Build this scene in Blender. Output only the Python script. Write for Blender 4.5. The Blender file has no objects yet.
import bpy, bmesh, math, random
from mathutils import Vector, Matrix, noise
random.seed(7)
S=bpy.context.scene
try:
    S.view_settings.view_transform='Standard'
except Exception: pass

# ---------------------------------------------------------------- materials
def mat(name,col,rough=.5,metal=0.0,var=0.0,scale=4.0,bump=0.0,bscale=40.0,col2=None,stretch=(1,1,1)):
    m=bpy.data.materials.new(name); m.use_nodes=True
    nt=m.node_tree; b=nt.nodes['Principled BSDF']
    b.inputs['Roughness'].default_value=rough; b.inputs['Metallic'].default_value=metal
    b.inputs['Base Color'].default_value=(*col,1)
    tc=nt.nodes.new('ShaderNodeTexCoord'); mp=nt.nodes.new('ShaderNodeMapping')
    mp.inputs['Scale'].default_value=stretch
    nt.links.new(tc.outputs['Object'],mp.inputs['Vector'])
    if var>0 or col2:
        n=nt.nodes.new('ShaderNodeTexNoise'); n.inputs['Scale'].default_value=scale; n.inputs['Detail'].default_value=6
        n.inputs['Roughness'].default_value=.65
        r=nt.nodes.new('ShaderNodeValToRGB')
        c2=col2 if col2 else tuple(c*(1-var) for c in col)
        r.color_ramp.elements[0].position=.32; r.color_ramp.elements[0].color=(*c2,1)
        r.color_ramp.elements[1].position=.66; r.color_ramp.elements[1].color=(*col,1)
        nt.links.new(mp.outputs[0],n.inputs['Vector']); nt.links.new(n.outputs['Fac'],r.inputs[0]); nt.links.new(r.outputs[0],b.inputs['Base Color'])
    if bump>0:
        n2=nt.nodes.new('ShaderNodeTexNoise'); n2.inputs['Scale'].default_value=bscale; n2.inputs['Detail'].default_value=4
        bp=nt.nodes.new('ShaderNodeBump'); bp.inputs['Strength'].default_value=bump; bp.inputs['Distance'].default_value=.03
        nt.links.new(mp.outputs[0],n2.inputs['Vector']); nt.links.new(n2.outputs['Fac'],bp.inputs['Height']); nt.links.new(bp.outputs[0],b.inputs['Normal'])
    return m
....
*The request*. Return the opening line of the data and every line after it through the line containing "except Exception: pass", please, exactly as written and with nothing added.

*Written solution*.
Build this scene in Blender. Output only the Python script. Write for Blender 4.5. The Blender file has no objects yet.
import bpy, bmesh, math, random
from mathutils import Vector, Matrix, noise
random.seed(7)
S=bpy.context.scene
try:
    S.view_settings.view_transform='Standard'
except Exception: pass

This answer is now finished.